Spider at KSTL Studios
Spider at KSTL Studios

A former business partner, Jorge Martinez, said Burks knew how to work a crowd, “He had a great radio voice and always handled himself well on the air.”

When Spider was doing a remote, you never knew what kind of audience would show up. There are literally hundreds of people around today who would sneak into the jazz clubs as underage fans to hear the likes of Getz, Bird, Chet Baker and others. And if they couldn’t get past the bouncer, they’d stay outside to listen.

Virgil Matheus, who grew up in St. Louis, said Burks “educated you. He was big on modern jazz and he explained it to the listeners. I was 14. I’d come home from school and turn on the radio and it just blew me away. It was Bop.”

From his wife’s perspective, Spider Burks’ career was a team effort. Although she wasn’t always directly involved in his work, Leah Sue Burks says “If I said I wanted to come to the station, he’d let me. I put shows together for him, typing up the song sheets. For the remote broadcasts I’d do the pre-interviews.”

Spider Burks owned interest in several clubs over his career and he was known to drive around in his big, pink Cadillac.
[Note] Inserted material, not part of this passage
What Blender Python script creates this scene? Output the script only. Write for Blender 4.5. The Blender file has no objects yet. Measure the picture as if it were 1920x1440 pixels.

He owned a horse farm and was dedicated to playing and promoting jazz. When that was no longer profitable to radio stations, Burks left the business and began working with inmates to ease their transition from jail into the community. Spider Burks died in September of 1974. The East St. Louis Monitor, in Burks’ obituary, called him one of the area’s sharpest dressers.

*Recent  research indicates that Wiley Price, Jr. is St. Louis’ first Black DJ.